[BEGIN Source data]
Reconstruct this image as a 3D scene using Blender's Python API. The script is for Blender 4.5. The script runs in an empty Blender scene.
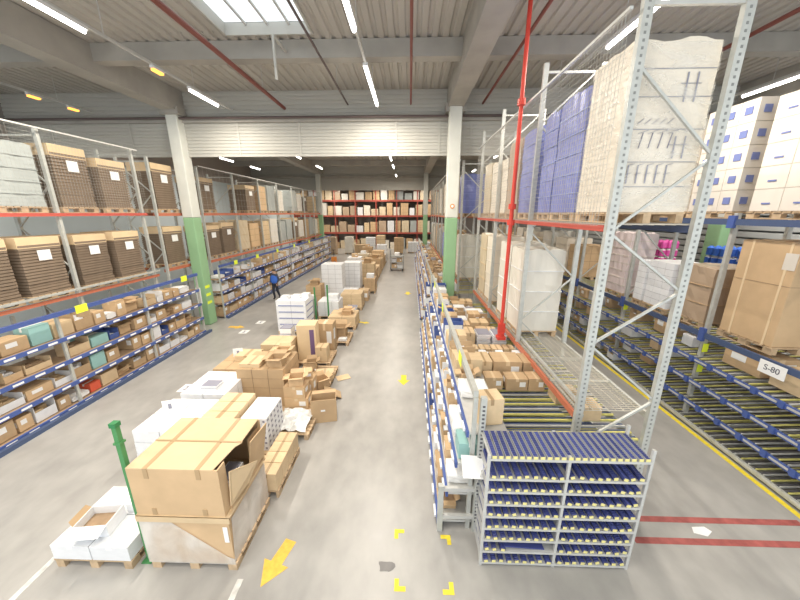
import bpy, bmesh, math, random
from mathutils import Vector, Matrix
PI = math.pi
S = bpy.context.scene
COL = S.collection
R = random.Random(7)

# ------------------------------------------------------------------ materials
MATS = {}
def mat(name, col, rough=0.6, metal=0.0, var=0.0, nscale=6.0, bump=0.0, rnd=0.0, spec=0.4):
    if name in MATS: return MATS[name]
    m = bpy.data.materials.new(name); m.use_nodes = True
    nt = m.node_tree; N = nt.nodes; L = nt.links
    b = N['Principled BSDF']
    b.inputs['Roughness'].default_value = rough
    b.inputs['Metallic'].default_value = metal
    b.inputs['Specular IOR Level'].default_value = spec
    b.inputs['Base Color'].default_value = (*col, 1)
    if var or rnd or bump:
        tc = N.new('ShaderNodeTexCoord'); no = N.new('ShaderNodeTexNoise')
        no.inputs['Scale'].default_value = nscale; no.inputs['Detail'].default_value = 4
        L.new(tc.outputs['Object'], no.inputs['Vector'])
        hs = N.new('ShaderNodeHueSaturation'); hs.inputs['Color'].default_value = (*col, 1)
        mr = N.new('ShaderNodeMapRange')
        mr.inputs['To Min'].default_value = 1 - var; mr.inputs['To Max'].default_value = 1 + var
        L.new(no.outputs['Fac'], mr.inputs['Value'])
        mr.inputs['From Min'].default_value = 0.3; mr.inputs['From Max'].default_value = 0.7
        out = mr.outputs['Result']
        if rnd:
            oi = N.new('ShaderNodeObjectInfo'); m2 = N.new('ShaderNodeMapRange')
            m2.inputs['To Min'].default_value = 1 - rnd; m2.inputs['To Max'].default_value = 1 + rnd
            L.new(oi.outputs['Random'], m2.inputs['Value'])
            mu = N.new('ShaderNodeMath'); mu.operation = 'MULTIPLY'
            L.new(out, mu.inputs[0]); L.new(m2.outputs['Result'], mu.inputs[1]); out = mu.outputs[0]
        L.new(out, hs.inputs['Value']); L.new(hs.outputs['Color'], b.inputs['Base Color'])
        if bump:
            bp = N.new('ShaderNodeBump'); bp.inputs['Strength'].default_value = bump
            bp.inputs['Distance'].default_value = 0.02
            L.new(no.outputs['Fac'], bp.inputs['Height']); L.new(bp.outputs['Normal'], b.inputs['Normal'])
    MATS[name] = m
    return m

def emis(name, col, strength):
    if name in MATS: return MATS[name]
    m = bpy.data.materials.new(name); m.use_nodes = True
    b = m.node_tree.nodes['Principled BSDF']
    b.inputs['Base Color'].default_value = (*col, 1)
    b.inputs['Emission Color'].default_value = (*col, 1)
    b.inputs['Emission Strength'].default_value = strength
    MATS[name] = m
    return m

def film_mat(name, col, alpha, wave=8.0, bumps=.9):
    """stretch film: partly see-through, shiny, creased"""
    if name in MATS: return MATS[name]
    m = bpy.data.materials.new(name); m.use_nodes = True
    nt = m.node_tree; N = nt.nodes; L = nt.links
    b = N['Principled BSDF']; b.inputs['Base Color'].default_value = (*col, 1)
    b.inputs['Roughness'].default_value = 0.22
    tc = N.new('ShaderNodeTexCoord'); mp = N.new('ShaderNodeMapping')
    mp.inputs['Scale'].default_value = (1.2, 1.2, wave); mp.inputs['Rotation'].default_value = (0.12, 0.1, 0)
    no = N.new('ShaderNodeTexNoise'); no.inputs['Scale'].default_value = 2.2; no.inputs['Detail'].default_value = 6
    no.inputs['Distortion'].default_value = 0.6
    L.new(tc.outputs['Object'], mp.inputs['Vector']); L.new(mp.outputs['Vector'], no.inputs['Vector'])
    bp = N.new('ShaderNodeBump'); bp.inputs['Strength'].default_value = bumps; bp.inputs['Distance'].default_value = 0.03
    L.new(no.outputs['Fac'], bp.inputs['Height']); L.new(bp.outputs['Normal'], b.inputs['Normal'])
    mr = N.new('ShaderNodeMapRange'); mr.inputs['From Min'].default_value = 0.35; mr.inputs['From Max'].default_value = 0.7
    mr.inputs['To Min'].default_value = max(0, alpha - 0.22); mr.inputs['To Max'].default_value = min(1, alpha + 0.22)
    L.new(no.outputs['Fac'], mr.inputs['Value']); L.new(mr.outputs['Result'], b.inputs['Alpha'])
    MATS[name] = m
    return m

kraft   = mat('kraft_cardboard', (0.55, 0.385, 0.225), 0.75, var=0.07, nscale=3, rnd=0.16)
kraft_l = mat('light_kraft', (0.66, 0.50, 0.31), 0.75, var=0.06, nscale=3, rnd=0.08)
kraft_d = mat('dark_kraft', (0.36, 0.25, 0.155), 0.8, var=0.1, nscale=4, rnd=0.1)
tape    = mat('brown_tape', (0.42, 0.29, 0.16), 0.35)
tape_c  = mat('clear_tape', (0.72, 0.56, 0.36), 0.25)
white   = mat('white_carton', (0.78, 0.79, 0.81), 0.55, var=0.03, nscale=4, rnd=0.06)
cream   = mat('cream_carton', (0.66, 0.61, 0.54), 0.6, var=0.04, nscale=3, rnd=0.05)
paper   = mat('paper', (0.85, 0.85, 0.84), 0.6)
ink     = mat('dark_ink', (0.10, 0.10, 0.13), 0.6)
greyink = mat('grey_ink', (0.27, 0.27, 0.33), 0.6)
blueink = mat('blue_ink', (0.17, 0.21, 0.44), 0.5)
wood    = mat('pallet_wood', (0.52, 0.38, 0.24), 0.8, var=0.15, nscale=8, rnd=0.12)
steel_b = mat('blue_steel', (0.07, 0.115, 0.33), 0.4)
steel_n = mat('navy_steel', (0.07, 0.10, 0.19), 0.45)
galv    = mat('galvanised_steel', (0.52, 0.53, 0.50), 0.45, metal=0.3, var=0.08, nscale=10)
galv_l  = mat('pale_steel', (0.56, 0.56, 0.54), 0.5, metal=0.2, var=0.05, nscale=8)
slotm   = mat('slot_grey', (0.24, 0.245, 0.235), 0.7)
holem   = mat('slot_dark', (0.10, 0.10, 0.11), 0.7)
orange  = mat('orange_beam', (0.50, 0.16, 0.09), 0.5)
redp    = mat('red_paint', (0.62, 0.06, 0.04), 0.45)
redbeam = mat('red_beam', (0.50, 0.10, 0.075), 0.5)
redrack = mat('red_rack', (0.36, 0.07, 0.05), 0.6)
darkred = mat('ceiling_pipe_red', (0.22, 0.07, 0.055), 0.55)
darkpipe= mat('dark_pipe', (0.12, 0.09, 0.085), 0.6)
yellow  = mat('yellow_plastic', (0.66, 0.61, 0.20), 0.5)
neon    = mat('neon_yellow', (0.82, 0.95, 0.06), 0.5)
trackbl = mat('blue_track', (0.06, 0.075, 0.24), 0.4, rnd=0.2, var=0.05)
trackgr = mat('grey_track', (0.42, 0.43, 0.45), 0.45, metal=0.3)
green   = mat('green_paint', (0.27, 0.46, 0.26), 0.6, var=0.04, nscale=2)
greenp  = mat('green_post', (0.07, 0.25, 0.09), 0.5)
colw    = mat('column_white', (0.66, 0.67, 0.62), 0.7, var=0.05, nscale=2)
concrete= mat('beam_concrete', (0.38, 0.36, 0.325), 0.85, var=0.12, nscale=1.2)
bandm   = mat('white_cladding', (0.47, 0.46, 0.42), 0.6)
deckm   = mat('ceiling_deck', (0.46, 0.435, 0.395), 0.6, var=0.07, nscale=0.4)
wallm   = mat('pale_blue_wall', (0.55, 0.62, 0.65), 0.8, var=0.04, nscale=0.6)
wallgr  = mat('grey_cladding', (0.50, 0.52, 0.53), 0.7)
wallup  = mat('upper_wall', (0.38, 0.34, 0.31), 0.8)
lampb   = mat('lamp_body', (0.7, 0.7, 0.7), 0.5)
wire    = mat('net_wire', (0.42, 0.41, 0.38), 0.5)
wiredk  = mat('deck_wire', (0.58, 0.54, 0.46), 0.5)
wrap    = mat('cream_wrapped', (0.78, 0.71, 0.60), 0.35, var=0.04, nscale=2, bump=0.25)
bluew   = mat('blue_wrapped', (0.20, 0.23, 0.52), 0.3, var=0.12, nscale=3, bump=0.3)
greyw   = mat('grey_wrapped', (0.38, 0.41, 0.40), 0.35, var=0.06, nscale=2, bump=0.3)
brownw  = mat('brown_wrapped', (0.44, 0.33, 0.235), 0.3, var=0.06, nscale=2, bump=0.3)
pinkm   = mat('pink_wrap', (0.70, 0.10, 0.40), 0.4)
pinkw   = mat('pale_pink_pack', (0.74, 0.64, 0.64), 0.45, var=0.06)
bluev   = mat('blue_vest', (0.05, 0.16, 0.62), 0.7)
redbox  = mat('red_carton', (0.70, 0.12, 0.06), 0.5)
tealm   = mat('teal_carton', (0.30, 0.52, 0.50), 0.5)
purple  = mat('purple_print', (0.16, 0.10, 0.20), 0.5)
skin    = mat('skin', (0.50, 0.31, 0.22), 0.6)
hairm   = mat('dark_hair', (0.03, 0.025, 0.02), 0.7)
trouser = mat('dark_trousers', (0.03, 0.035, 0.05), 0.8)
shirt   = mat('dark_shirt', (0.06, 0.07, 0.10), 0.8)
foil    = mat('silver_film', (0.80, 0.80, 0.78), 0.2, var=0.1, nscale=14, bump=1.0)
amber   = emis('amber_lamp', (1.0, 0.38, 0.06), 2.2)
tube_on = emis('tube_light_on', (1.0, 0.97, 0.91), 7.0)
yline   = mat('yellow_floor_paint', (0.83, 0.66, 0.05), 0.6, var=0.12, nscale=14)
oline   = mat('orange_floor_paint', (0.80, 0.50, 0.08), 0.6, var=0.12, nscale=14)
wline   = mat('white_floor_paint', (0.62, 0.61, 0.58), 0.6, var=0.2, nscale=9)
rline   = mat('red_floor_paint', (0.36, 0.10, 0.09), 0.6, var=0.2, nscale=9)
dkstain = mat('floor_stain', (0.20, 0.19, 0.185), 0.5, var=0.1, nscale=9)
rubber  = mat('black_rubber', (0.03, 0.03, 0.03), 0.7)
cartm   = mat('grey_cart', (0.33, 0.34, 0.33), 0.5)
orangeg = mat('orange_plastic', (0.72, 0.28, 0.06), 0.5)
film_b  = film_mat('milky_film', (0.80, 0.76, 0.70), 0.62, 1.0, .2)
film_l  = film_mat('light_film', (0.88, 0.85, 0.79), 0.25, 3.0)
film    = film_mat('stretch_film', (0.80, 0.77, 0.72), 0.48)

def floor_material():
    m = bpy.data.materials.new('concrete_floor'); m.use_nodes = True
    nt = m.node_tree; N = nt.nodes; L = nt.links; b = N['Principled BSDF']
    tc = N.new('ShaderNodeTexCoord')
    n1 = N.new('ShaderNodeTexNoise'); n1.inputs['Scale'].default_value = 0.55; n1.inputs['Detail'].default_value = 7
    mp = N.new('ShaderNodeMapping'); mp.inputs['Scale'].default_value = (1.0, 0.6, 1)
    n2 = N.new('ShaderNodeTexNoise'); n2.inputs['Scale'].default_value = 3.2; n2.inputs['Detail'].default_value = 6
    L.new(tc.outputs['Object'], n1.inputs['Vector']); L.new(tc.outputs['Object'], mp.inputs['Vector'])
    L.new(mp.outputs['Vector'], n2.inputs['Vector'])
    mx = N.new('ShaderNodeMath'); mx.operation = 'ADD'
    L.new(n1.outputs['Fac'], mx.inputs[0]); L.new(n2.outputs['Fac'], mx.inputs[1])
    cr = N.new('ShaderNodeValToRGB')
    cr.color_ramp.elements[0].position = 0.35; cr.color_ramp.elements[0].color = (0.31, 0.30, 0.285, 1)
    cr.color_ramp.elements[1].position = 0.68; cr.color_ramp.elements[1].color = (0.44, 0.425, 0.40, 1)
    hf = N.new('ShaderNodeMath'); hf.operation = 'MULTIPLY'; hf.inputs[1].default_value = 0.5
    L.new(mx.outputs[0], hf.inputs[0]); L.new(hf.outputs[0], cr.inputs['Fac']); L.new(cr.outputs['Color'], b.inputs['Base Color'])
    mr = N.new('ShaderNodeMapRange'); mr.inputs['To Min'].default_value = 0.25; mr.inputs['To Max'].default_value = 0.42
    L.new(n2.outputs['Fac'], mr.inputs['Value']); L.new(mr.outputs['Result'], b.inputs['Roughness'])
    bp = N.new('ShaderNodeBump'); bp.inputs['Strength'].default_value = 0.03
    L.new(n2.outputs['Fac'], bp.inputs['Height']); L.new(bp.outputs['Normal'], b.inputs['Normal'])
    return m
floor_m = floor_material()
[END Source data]
### Task directions
Only the lines from the top of the data through the line with "R = random.Random(7)" should be quoted, exactly and with both ends kept; skip the pictures.

### The result
Reconstruct this image as a 3D scene using Blender's Python API. The script is for Blender 4.5. The script runs in an empty Blender scene.
import bpy, bmesh, math, random
from mathutils import Vector, Matrix
PI = math.pi
S = bpy.context.scene
COL = S.collection
R = random.Random(7)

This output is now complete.